March Madness

Photograph by Lauren Muney
At one point I turned to my advisor...."help me!" I said in frustration, "I just don't get it!" To this he replied, "Callie, Shakespeare is like a door. And right now it's closed but once you get there, once you open that door, you'll never go back."...oh. That was helpful. So I continued to bang my head against the wall and then a couple of wonderful things happened.
In the summer between my junior and senior year, I was cast at The Sterling Renaissance Festival in upstate New York. I was cast as Rosiland in an abridged As You Like It and as a female pirate street character. Now, why this was a game changer was the training we received. As street performers, we were required to stay in character for close to eight hours on faire days. In these eight hours we were required to improv only in Elizabethan English. Anachronism free. We were taught vocabulary, sentence structure, history, drinking songs, customs and traditions etc. Ah ha! The door cracked...cracked but the chain was still on.
That same summer a group of us traveled up to The Stratford Festival in Ontario and I saw what was to be the first Shakespeare show I completely understood and... what...enjoyed?! It was a production of Taming of the Shrew and I was mesmorized. I cried. I actually cried because the door opened and I got it! I got it!

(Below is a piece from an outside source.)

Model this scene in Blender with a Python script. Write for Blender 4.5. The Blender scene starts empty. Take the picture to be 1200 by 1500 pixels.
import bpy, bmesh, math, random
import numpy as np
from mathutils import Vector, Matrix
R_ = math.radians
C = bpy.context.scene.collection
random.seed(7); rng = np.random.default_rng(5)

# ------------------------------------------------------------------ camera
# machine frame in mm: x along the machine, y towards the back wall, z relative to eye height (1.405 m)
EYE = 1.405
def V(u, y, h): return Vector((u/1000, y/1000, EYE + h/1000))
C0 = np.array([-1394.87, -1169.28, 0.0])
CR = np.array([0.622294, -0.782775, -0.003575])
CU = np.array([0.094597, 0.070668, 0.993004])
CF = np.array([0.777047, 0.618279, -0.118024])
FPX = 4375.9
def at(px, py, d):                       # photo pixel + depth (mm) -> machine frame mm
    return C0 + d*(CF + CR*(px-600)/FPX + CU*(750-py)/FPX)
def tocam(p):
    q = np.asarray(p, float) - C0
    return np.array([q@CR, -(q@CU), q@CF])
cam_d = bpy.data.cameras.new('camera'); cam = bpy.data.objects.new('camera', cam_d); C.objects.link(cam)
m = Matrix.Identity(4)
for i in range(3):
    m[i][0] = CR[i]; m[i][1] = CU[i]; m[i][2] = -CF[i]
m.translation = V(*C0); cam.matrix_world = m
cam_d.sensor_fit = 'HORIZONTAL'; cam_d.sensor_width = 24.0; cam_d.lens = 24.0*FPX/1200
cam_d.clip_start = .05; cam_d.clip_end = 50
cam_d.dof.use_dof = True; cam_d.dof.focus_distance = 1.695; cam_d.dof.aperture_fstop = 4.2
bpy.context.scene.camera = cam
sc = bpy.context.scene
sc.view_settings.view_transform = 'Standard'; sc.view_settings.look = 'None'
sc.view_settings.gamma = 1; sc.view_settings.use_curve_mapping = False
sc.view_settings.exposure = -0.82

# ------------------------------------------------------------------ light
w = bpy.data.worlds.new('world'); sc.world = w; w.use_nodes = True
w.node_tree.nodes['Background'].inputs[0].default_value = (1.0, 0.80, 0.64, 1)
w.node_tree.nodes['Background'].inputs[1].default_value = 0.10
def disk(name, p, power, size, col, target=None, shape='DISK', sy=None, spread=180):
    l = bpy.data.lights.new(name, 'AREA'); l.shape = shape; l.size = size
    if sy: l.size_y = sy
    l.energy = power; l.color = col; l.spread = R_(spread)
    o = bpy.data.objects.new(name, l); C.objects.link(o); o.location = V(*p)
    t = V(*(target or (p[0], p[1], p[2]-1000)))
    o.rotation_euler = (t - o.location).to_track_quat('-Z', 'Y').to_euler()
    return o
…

A couple of years later, I moved to Chicago and the first show I did in Chicago was a production of Richard III and while my understanding of the language was getting better, it wasn't until I took a class in the folio method with Chicago Shakespeare Theater that the door flew wide open and I have never looked back.
I love mining the folio texts for the coding....breaking it down in order to build it up. The thrill of making a folio discovery...finding a capital letter changed in later script editions that completely informs the direction of a scene...actually gives me an adrenaline rush. And that rush, those discoveries, keep me coming back. I love Shakespeare. I love the language, the universality, the stakes. I love it.
And that love has given me March Madness as I head in to the start of audition season hopeful for another summer of outdoor Shakespeare.